In the quantum Hall effect, a two-dimensional gas of electrons is subjected to an out-of-plane magnetic field and electron transport quantises: the Hall conductivity plateaus at values proportional to integers and rational numbers in units of fundamental constants, with remarkably low error. Shortly after experimental discovery of the quantum Hall effect in 1980, theorists developed a framework explaining this quantization as a consequence of topological phases of matter, or those phases with signatures unaffected by sufficiently small perturbations. In particular, a theory in terms of point charges coupling to external fields beautifully described this physics.

The quantum Hall effect is now seen as one of the pillars of modern condensed matter physics leading to considerable other discoveries.
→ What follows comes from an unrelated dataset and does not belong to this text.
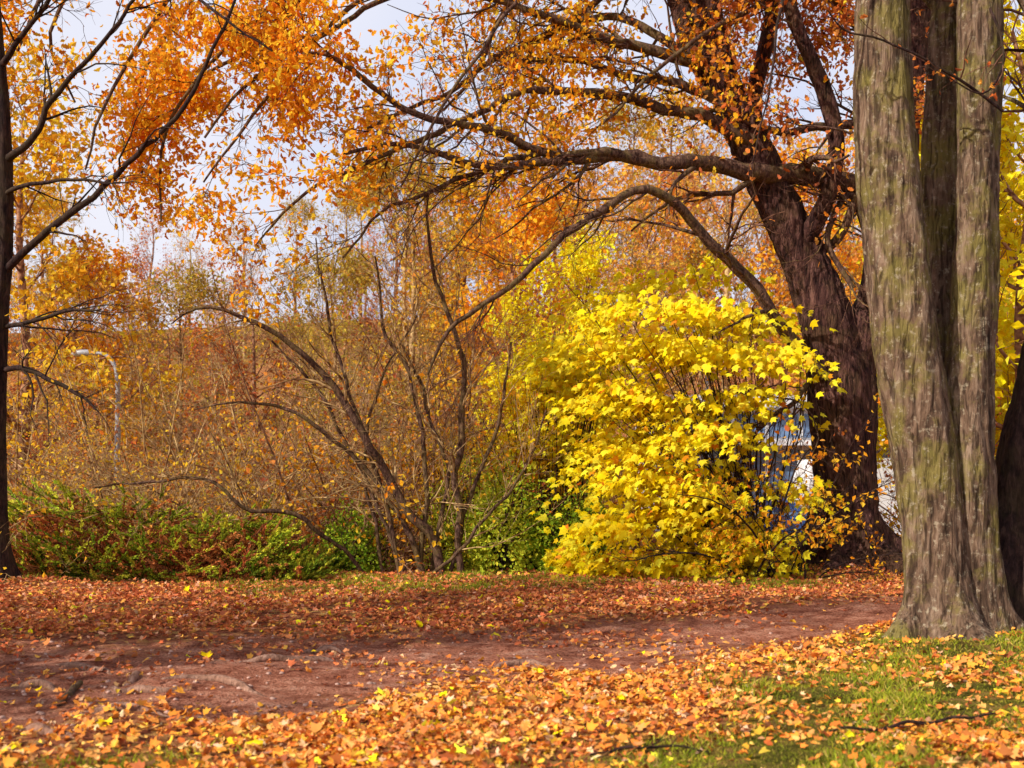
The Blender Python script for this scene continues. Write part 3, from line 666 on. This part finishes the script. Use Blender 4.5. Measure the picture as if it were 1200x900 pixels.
# ------------------------------------------------------------ juniper bed
mb=MB(); M=2500
cx=rng.uniform(-7.9,-2.7,M); cy=rng.uniform(15.2,17.6,M)
env=(1-np.clip(np.abs((cx+5.3)/2.75),0,1)**3)*(1-np.clip(np.abs((cy-16.4)/1.3),0,1)**2.6)
hh=1.0*env*(1+.34*wav(np.stack([cx,cy],-1),2.2,301)+.2*wav(np.stack([cx,cy],-1),6,302))+.05
fr=1-rng.random(M)**1.4*.9
start=np.stack([cx,cy,gz(cx,cy)+np.maximum(hh*fr-.15,.02)],-1)
az=np.arctan2(cy-16.5,(cx+5.3)*.5)+rng.normal(size=M)*.9; el=rng.uniform(.1,.85,M)
d=np.stack([np.cos(az)*np.cos(el),np.sin(az)*np.cos(el),np.sin(el)],-1)
Lp=rng.uniform(.18,.5,M); K=6; Q=[start]; p=start; dd=d.copy()
for k in range(K-1):
    dd=nrm(dd+[0,0,.0]+.1*rng.normal(size=(M,3))); p=p+dd*(Lp/(K-1))[:,None]; Q.append(p)
Q=np.stack(Q,1); tubes(mb,Q,np.repeat(np.linspace(.006,.002,K)[None],M,0),3,0)
n=44; ti=rng.random((M,n))*(K-1.01); ii=ti.astype(int); f=(ti-ii)[...,None]; ar=np.arange(M)[:,None]
pos=Q[ar,ii]*(1-f)+Q[ar,ii+1]*f; tg=nrm(Q[ar,ii+1]-Q[ar,ii])
dn=tg+nrm(rng.normal(size=pos.shape))*.6
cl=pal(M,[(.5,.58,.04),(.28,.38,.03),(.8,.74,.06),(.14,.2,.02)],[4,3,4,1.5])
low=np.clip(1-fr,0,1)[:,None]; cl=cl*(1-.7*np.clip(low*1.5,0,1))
rust=(rng.random(M)<(.08+.85*sstep(-.2,.3,wav(np.stack([cx,cy],-1),1.6,311))*(fr<.84))) ; cl[rust]=pal(rust.sum(),[(.58,.18,.06),(.7,.3,.09),(.35,.12,.05)],[2,2,1])
cl=np.repeat(cl[:,None],n,1)*rng.uniform(.7,1.3,(M,n,1))
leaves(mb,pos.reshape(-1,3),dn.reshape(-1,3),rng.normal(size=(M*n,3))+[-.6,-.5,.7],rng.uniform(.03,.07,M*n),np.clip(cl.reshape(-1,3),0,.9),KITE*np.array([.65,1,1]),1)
obj('juniper_bush',mb.mesh('juniper',[DARKB,NEEDLE]))

# ------------------------------------------------------------ man-made things beyond the trees
def box(mb,lo,hi,mat=0):
    x0,y0,z0=lo;x1,y1,z1=hi
    V=[(x0,y0,z0),(x1,y0,z0),(x1,y1,z0),(x0,y1,z0),(x0,y0,z1),(x1,y0,z1),(x1,y1,z1),(x0,y1,z1)]
    mb.add(V,[(0,3,2,1),(4,5,6,7),(0,1,5,4),(1,2,6,5),(2,3,7,6),(3,0,4,7)],mat,None,False)
WHITE=plain('white_render',(.78,.79,.83),.6); GLASS=plain('window_glass',(.16,.26,.45),.08); METAL=plain('painted_metal',(.4,.42,.47),.4,.1)
RUB=plain('rubber',(.03,.03,.03),.8); BLUE=plain('blue_paint',(.05,.13,.4),.25); WPAINT=plain('white_paint',(.8,.8,.82),.3,0,.03)
bl=empty('glass_pavilion',(0,0,0)); zb=-.6
mb=MB(); box(mb,(5.2,41,zb),(15.5,49,3.9)); obj('walls',mb.mesh('walls',[WHITE]),bl)
mb=MB(); box(mb,(4.8,40.4,3.903),(15.9,49.5,4.35)); box(mb,(4.8,40.2,2.55),(15.9,40.95,2.72)); obj('roof',mb.mesh('roof',[WHITE]),bl)
mb=MB(); mf=MB()
for k in range(8):
    x0=5.6+k*1.22
    box(mb,(x0,40.95,.3),(x0+1.05,40.99,2.4)); box(mb,(x0,40.95,2.85),(x0+1.05,40.99,3.7))
    box(mf,(x0+1.06,40.9,.2),(x0+1.2,40.97,3.8))
obj('windows',mb.mesh('windows',[GLASS]),bl); obj('mullions',mf.mesh('mullions',[WPAINT]),bl)

def vehicle(name,prof,wins,L,Wd,loc,rot,paint,wr=.32,wx=(.8,)):
    e=empty(name,loc); e.rotation_euler=(0,0,rot)
    mb=MB(); n=len(prof); p=np.array(prof)
    taper=np.where(p[:,1]>1.0,.88,1.0)
    A=np.stack([p[:,0],-Wd/2*taper,p[:,1]],-1); B=A*[1,-1,1]
    V=np.vstack([A,B]); mb.add(V,[list(range(n))],0,None,False); mb.add(V,[list(range(2*n-1,n-1,-1))],0,None,False)
    mb.add(V,[(i,(i+1)%n+0,(i+1)%n+n,i+n) for i in range(n)],0,None,False)
    o=obj('body',mb.mesh(name+'_body',[paint]),e)
    bm_=MB()
    for w in wins:
        w=np.array(w); 
        for sgn in (-1,1):
            yy=sgn*(Wd/2*np.where(w[:,1]>1.0,.885,.995)+.006)
            bm_.add(np.stack([w[:,0],yy,w[:,1]],-1),[list(range(len(w)))],0,None,False)
    obj('side_windows',bm_.mesh(name+'_win',[GLASS]),e)
    wm=MB(); th=np.linspace(0,2*math.pi,24,endpoint=False)
    for x in (wx[0],L-wx[0]-.1):
        for yc in (-Wd/2+.09,Wd/2-.09):
            for rr,hw,mi in ((wr,.11,0),(wr*.6,.125,1)):
                ring=np.stack([x+np.cos(th)*rr,np.full(24,-hw),wr+np.sin(th)*rr],-1); r2=ring*[1,-1,1]
                V=np.vstack([ring,r2])+[0,yc,0]
                wm.add(V,[(i,(i+1)%24,(i+1)%24+24,i+24) for i in range(24)],mi); wm.add(V,[list(range(24))],mi,None,False); wm.add(V,[list(range(47,23,-1))],mi,None,False)
    obj('wheels',wm.mesh(name+'_wheels',[RUB,METAL]),e)
vehicle('parked_van',[(0,.3),(0,1.9),(.15,2.45),(3.6,2.5),(4.1,2.3),(4.7,1.35),(5.4,1.1),(5.5,.6),(5.4,.3)],[[(3.4,1.4),(4.5,1.4),(4.05,2.15),(3.4,2.2)],[(2.2,1.4),(3.3,1.4),(3.3,2.2),(2.2,2.2)]],5.5,2.0,(8.0,31,float(gz(9,31)[0])),.15,WPAINT)
carp=[(0,.3),(0,.85),(.25,.98),(.9,1.38),(2.3,1.42),(3.0,1.0),(3.9,.88),(4.15,.6),(4.1,.3)]
carw=[[(.65,1.0),(1.6,1.0),(1.6,1.33),(1.0,1.32)],[(1.68,1.0),(2.8,1.0),(2.25,1.34),(1.68,1.34)]]
vehicle('parked_car',carp,carw,4.15,1.75,(4.4,28.5,float(gz(6,28.5)[0])),.1,BLUE)
def lamp(d,px,ztop,arm,name='street_lamp'):
    x=(px-600)*d/F; z0=float(gz(x,d)[0]); e=empty(name,(x,d,z0)); H=ztop-z0
    q=spline([(0,0,0,.08),(0,0,H*.5,.065),(0,0,H*.86,.05),(-arm*.15,0,H*.95,.045),(-arm*.5,0,H*.995,.04),(-arm,0,H,.035)],50)
    mb=MB(); tubes(mb,q[None,:,:3],q[None,:,3],12); tubes(mb,np.array([[(0,0,0),(0,0,.15),(0,0,.5),(0,0,.52)]],float),np.array([[.14,.14,.12,.05]]),12)
    obj('pole',mb.mesh('pole',[METAL]),e)
    mb=MB(); q=spline([(-arm+.05,0,H,.04),(-arm-.1,0,H+.01,.07),(-arm-.3,0,H,.07),(-arm-.42,0,H-.01,.02)],16)
    tubes(mb,q[None,:,:3],q[None,:,3],12); obj('lamp_head',mb.mesh('lamp_head',[METAL]),e)
lamp(24,138,S3(0,414,24)[2],.55); lamp(36,828,S3(0,385,36)[2],1.1)

# ------------------------------------------------------------ light, sky, camera
sv=nrm(np.array([-.82,-.57,.0])); el=math.radians(35)
sdir=Vector((sv[0]*math.cos(el),sv[1]*math.cos(el),math.sin(el)))
sd=bpy.data.lights.new('sun','SUN'); sd.energy=5; sd.angle=math.radians(.5); sd.color=(1,.95,.84)
so=bpy.data.objects.new('sun',sd); scene.collection.objects.link(so); so.rotation_euler=sdir.to_track_quat('Z','Y').to_euler()
w=bpy.data.worlds.new('World'); scene.world=w; w.use_nodes=True; nt=w.node_tree; L=nt.links.new
sky=nt.nodes.new('ShaderNodeTexSky'); sky.sky_type='NISHITA'; sky.sun_disc=False; sky.sun_elevation=el; sky.sun_rotation=math.atan2(sv[0],sv[1])
sky.dust_density=4; sky.air_density=1.0; sky.ozone_density=1.5
# thin bright autumn haze low in the sky
tc=nt.nodes.new('ShaderNodeTexCoord'); sx_=nt.nodes.new('ShaderNodeSeparateXYZ'); L(tc.outputs['Generated'],sx_.inputs[0])
mr=nt.nodes.new('ShaderNodeMapRange'); mr.inputs[1].default_value=.4; mr.inputs[2].default_value=.62; mr.inputs[3].default_value=.95; mr.inputs[4].default_value=.08; L(sx_.outputs[2],mr.inputs[0])
cn=nt.nodes.new('ShaderNodeTexNoise'); cn.inputs['Scale'].default_value=3; cn.inputs['Detail'].default_value=3; L(tc.outputs['Generated'],cn.inputs['Vector'])
cr=ramp(nt,[(.35,(5.1,5.5,6.9)),(.65,(6.5,6.5,7.2))]); L(cn.outputs[0],cr.inputs[0])
mx=nt.nodes.new('ShaderNodeMixRGB'); L(mr.outputs[0],mx.inputs[0]); L(sky.outputs[0],mx.inputs[1]); L(cr.outputs[0],mx.inputs[2])
bg=nt.nodes['Background']; bg.inputs[1].default_value=.14; L(mx.outputs[0],bg.inputs[0])
cd=bpy.data.cameras.new('camera'); cam=bpy.data.objects.new('camera',cd); scene.collection.objects.link(cam); scene.camera=cam
cam.location=(0,0,EYE); cam.rotation_euler=(math.radians(90),0,0); cd.lens=40; cd.sensor_width=36; cd.shift_y=110/1200
cd.clip_end=6000; cd.clip_start=.05
cd.dof.use_dof=True; cd.dof.focus_distance=14; cd.dof.aperture_fstop=2.4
A vast zoo of topological phases are now being studied, descending from the theory of the quantum Hall effect. This on-going search for topological phases of matter has recently led to discovery of topological skyrmion phases of matter hidden from established classification schemes, however, which contradict key assumptions of these classification schemes. 

These assumptions stem from the classification schemes, like the original theory of the quantum Hall effect, only applying to topological phases of point charges, with some more recent theories considering higher-dimensional charged objects. Charges, however, can be generalized to extended topological textures in vector fields of myriad observables (e.g. polarisation or magnetisation) known as skyrmions. A paradigm shift is therefore required, by generalising the framework of the quantum Hall effect to the quantum skyrmion Hall effect corresponding to quantized transport of topological textures in vector fields, which coarse-grains to quantized charge transport in special cases.